On 2/17/23 1:18 PM, Tom Lane wrote:

It can be reproduced with INSERT too, on the same principle as the others:
put the DML command inside a WITH, and give it an alias conflicting with
the outer query.

Ah, I see based on your example below. I did not alias the INSERT statement in the way (and I don't know how common of a pattern it is to o that).

Being a lazy sort, I tried to collapse all three cases into a single
test case, and observed something I hadn't thought of: we disambiguate
aliases in a WITH query with respect to the outer query, but not with
respect to other WITH queries.  This makes the example (see attached)
a bit more confusing than I would have hoped.  However, the same sort
of thing happens within other kinds of nested subqueries, so I think
it's probably all right as-is.  In any case, changing this aspect
would require a significantly bigger patch with more risk of unwanted
side-effects.

I think I agree. Most people should not be looking at the disambiguated statements unless they are troubleshooting an issue (such as $SUBJECT). The main goal is to disambiguate correctly.

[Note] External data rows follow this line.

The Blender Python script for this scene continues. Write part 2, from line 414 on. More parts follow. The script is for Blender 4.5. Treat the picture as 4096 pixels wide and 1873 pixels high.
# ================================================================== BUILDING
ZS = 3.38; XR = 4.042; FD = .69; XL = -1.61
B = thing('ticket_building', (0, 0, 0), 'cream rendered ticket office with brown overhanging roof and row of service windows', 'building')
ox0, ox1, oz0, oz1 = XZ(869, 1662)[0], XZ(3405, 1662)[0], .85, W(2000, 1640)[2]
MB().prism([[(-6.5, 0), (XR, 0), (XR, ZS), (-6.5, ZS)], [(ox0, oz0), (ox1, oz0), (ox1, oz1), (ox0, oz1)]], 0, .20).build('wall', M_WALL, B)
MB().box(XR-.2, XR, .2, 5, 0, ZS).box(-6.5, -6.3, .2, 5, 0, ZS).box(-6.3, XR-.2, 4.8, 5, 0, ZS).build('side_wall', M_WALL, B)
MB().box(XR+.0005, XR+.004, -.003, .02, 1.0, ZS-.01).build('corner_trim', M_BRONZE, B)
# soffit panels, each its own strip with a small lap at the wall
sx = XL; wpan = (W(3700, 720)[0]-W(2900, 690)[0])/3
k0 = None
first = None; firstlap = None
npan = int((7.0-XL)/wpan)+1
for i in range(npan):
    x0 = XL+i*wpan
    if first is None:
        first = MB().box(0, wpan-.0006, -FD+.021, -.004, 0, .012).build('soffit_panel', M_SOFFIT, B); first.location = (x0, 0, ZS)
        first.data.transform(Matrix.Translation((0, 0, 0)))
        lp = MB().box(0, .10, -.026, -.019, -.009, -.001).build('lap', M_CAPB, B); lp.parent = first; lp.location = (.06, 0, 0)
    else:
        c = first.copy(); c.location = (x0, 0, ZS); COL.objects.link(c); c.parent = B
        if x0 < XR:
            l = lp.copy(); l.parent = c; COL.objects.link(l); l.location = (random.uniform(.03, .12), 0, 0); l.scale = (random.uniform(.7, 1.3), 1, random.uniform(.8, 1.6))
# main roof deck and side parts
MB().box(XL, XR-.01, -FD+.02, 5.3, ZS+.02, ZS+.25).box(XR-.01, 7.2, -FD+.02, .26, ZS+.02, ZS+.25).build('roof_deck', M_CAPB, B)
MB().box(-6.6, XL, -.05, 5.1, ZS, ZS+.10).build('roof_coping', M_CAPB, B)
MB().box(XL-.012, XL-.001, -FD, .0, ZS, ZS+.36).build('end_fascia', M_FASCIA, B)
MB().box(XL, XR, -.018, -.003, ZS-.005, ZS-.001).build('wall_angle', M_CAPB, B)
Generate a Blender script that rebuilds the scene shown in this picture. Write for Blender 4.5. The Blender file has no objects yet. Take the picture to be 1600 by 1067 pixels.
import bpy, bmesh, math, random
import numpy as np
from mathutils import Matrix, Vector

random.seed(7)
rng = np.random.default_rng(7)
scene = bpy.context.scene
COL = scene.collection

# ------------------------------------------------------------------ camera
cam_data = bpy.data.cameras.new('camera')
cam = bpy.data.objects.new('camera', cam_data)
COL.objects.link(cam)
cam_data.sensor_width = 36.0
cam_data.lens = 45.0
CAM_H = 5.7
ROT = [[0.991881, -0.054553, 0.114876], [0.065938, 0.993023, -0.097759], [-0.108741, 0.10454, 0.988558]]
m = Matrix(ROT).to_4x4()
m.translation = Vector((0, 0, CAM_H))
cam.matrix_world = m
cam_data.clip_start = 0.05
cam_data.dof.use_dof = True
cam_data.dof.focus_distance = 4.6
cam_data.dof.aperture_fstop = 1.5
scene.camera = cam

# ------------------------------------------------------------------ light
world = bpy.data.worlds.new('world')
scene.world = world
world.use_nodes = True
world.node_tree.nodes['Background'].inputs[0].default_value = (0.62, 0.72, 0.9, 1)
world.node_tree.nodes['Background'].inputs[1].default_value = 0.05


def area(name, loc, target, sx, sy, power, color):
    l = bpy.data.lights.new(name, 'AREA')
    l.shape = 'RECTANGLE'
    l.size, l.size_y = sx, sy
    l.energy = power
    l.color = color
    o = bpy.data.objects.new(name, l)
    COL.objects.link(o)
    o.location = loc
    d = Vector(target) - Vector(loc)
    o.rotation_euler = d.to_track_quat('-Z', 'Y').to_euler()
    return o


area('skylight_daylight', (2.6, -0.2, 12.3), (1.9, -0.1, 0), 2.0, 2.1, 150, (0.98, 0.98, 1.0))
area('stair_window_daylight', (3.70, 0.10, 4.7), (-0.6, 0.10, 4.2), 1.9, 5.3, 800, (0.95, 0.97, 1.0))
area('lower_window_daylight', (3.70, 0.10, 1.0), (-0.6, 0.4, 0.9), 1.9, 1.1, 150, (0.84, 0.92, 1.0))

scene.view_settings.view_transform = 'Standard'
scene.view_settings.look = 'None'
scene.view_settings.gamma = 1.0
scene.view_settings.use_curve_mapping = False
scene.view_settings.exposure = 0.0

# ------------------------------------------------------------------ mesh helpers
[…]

To fix it, I pulled out the print-an-alias logic within
get_from_clause_item and called that new function for
INSERT/UPDATE/DELETE.  This is a bit of overkill perhaps, because
only the RTE_RELATION case can be needed by these other callers, but
it seemed like a sane refactorization.

I've not tested, but I imagine this will need patched all the way back.
The rule case should be reachable in all supported versions.

I tested this against HEAD (+v69 of the DDL replication patch). My cases are now all passing.

The code looks good to me -- I don't know if moving that logic is overkill, but it makes the solution relatively clean.

I didn't test in any back branches yet, but given this can generate an invalid function body, it does likely need to be backpatched.